How is it that Sola Scriptura leads to naturalism and atheism? If something is a dogma, that means God revealed it. We have no other way of knowing that thing, except that God revealed it. But in Sola Scriptura, the mediator between God and my knowledge of what he revealed is me. I can’t really appeal to the Holy Spirit, because I can’t know in every instance whether God protected me, or whether I was left to my error. I could ask another person, but that person cannot know, either. The Spirit is not uniquely protecting your denomination, because that violates Sola Scriptura, and moots the reason for rejecting the Catholic Church in the first place. Catholic theological method begins with the divine protection of the Church. The appeal to history is the appeal to the faith journey of the faithful in the visible Church, protected from error in and by her divine dimension, via the Holy Spirit. The human understanding of how to live together with God and each other may develop; that which is “of the faith” cannot. The Holy Spirit is actually protecting what God is communicating to humanity. The Church is the supernatural society of people who believe and receive what God says.

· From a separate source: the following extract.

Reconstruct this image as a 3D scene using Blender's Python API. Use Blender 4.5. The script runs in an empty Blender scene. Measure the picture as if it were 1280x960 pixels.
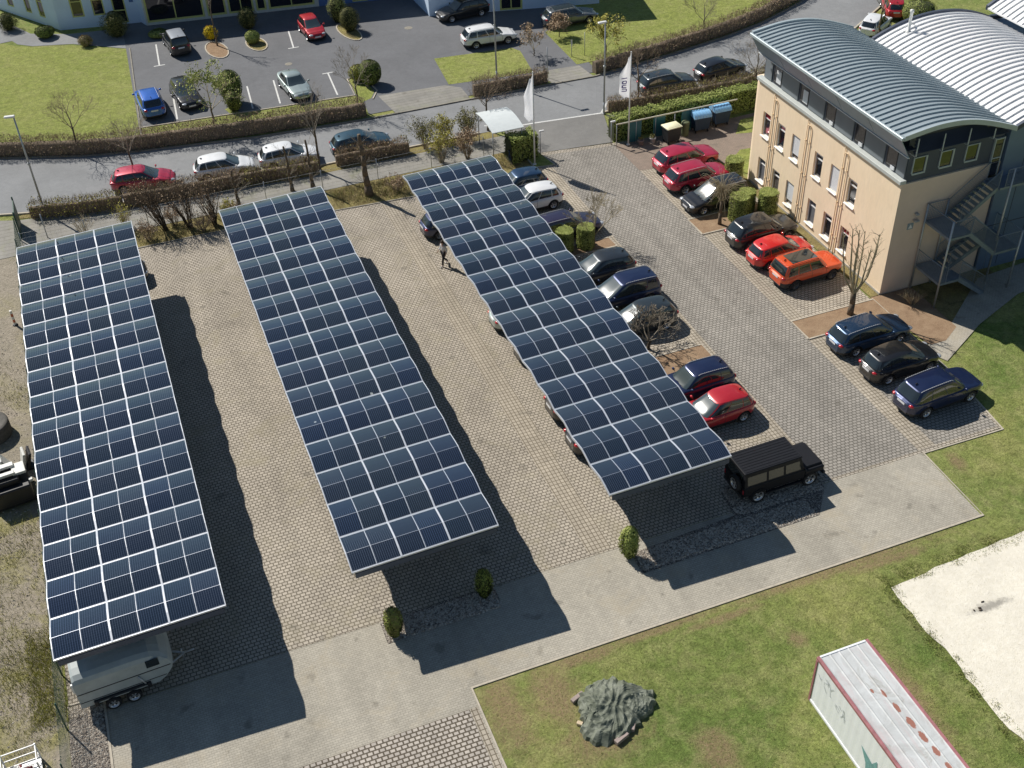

I cannot possibly blame a person unconvinced of the truth of the Catholic Church for wanting to preserve a general Reformational theological stance that sees those variations dogmatically within (and with the Catholic Church) as permissible. But this is a big key: whether God said all of them or none of them is irrelevant; the person committed to this stance is now committed to dogmatic indifference. Perhaps s/he says that ones not chosen are merely human. But s/he cannot say that one dogma in its particularity must be true. He can argue about various things; he can find Bible passages to support what he prefers. But separating from the Catholic Church, with the justifications used, carrying forward a faith truncated and under attack by endless debate and ironically, unavoidable uncertainty, never again could bind the conscience of all. If the word of God is an indifferent matter, perhaps faith and eternal life are not important. Perhaps all of this is just nice stories, whose main point is, “Be nice to each other.” Or, in the lame parlance of today, “Be a good human.” How? What is “good”? What is bad? If we can’t know, we’re guessing, at best.
But the Church wasn’t indifferent when it demanded an end to the exposure of infants. Or the end of the gladiatorial games. Fabian didn’t lose his head to people for being indifferent. Our ethics flow from who God has revealed Himself to be, how that demands a response from us, and how Christ himself embraced our common humanity. No person can be irrelevant now, because every person is dignified by the humanity of Christ.
It would seem like blather, but for the fact that we still agree on many things, dogmatically and ethically. If the Catholic Church was there in the beginning, perhaps that Church is the source of our certainties. Perhaps it is our home.